◆ **Instruction**:
Reproduce every entry in the listing without alteration.

·····

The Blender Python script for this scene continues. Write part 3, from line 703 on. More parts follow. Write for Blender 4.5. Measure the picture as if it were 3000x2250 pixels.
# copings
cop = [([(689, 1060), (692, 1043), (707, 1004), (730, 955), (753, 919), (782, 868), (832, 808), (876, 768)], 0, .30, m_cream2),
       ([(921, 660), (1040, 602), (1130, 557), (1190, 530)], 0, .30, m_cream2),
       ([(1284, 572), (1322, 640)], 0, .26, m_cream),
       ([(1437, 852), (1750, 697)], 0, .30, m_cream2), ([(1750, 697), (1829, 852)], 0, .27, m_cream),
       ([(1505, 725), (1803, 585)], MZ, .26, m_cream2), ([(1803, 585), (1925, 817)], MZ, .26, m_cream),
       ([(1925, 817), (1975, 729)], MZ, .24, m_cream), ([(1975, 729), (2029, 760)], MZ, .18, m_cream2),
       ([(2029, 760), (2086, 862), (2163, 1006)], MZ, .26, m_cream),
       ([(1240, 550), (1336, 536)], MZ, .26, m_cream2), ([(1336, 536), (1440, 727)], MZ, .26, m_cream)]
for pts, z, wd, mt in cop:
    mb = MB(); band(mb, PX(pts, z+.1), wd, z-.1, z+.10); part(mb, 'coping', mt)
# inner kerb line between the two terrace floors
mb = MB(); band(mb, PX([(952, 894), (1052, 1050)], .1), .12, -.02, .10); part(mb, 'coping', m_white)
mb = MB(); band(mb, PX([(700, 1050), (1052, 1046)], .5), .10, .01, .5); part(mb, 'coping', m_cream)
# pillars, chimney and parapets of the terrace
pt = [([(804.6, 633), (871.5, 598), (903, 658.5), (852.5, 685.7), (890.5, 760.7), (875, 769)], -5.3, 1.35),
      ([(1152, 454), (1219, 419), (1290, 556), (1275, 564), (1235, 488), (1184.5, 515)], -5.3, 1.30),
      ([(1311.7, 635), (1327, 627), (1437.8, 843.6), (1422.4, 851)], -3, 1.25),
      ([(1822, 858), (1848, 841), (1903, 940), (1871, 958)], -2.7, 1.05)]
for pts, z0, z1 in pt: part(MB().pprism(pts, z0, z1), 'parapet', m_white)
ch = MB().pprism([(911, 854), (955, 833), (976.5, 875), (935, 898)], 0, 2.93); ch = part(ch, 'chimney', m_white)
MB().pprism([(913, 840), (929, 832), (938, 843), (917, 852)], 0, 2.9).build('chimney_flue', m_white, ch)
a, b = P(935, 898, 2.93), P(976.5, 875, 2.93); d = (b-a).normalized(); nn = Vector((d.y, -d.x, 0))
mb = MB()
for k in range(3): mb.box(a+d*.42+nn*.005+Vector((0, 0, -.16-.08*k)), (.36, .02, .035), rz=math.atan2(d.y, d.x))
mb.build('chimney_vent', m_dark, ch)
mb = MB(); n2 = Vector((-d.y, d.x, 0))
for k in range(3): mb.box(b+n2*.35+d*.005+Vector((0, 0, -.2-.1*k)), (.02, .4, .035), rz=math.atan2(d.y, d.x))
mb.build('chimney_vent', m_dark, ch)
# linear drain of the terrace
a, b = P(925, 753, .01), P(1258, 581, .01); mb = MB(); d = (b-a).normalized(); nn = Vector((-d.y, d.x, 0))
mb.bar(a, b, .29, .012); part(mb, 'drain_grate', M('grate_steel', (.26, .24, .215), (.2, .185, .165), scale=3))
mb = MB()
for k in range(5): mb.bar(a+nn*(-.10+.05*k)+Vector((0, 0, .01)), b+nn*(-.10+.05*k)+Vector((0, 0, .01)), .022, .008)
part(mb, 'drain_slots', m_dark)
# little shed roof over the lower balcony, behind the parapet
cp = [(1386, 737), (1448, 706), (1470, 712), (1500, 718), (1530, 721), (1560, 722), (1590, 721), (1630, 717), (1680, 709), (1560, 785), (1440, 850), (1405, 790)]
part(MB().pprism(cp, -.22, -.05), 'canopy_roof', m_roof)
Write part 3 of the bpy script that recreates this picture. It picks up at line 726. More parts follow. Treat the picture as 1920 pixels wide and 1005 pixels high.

·····

◆ **Solution below**:
The Blender Python script for this scene continues. Write part 3, from line 703 on. More parts follow. Write for Blender 4.5. Measure the picture as if it were 3000x2250 pixels.
# copings
cop = [([(689, 1060), (692, 1043), (707, 1004), (730, 955), (753, 919), (782, 868), (832, 808), (876, 768)], 0, .30, m_cream2),
       ([(921, 660), (1040, 602), (1130, 557), (1190, 530)], 0, .30, m_cream2),
       ([(1284, 572), (1322, 640)], 0, .26, m_cream),
       ([(1437, 852), (1750, 697)], 0, .30, m_cream2), ([(1750, 697), (1829, 852)], 0, .27, m_cream),
       ([(1505, 725), (1803, 585)], MZ, .26, m_cream2), ([(1803, 585), (1925, 817)], MZ, .26, m_cream),
       ([(1925, 817), (1975, 729)], MZ, .24, m_cream), ([(1975, 729), (2029, 760)], MZ, .18, m_cream2),
       ([(2029, 760), (2086, 862), (2163, 1006)], MZ, .26, m_cream),
       ([(1240, 550), (1336, 536)], MZ, .26, m_cream2), ([(1336, 536), (1440, 727)], MZ, .26, m_cream)]
for pts, z, wd, mt in cop:
    mb = MB(); band(mb, PX(pts, z+.1), wd, z-.1, z+.10); part(mb, 'coping', mt)
# inner kerb line between the two terrace floors
mb = MB(); band(mb, PX([(952, 894), (1052, 1050)], .1), .12, -.02, .10); part(mb, 'coping', m_white)
mb = MB(); band(mb, PX([(700, 1050), (1052, 1046)], .5), .10, .01, .5); part(mb, 'coping', m_cream)
# pillars, chimney and parapets of the terrace
pt = [([(804.6, 633), (871.5, 598), (903, 658.5), (852.5, 685.7), (890.5, 760.7), (875, 769)], -5.3, 1.35),
      ([(1152, 454), (1219, 419), (1290, 556), (1275, 564), (1235, 488), (1184.5, 515)], -5.3, 1.30),
      ([(1311.7, 635), (1327, 627), (1437.8, 843.6), (1422.4, 851)], -3, 1.25),
      ([(1822, 858), (1848, 841), (1903, 940), (1871, 958)], -2.7, 1.05)]
for pts, z0, z1 in pt: part(MB().pprism(pts, z0, z1), 'parapet', m_white)
ch = MB().pprism([(911, 854), (955, 833), (976.5, 875), (935, 898)], 0, 2.93); ch = part(ch, 'chimney', m_white)
MB().pprism([(913, 840), (929, 832), (938, 843), (917, 852)], 0, 2.9).build('chimney_flue', m_white, ch)
a, b = P(935, 898, 2.93), P(976.5, 875, 2.93); d = (b-a).normalized(); nn = Vector((d.y, -d.x, 0))
mb = MB()
for k in range(3): mb.box(a+d*.42+nn*.005+Vector((0, 0, -.16-.08*k)), (.36, .02, .035), rz=math.atan2(d.y, d.x))
mb.build('chimney_vent', m_dark, ch)
mb = MB(); n2 = Vector((-d.y, d.x, 0))
for k in range(3): mb.box(b+n2*.35+d*.005+Vector((0, 0, -.2-.1*k)), (.02, .4, .035), rz=math.atan2(d.y, d.x))
mb.build('chimney_vent', m_dark, ch)
# linear drain of the terrace
a, b = P(925, 753, .01), P(1258, 581, .01); mb = MB(); d = (b-a).normalized(); nn = Vector((-d.y, d.x, 0))
mb.bar(a, b, .29, .012); part(mb, 'drain_grate', M('grate_steel', (.26, .24, .215), (.2, .185, .165), scale=3))
mb = MB()
for k in range(5): mb.bar(a+nn*(-.10+.05*k)+Vector((0, 0, .01)), b+nn*(-.10+.05*k)+Vector((0, 0, .01)), .022, .008)
part(mb, 'drain_slots', m_dark)
# little shed roof over the lower balcony, behind the parapet
cp = [(1386, 737), (1448, 706), (1470, 712), (1500, 718), (1530, 721), (1560, 722), (1590, 721), (1630, 717), (1680, 709), (1560, 785), (1440, 850), (1405, 790)]
part(MB().pprism(cp, -.22, -.05), 'canopy_roof', m_roof)
Write part 3 of the bpy script that recreates this picture. It picks up at line 726. More parts follow. Treat the picture as 1920 pixels wide and 1005 pixels high.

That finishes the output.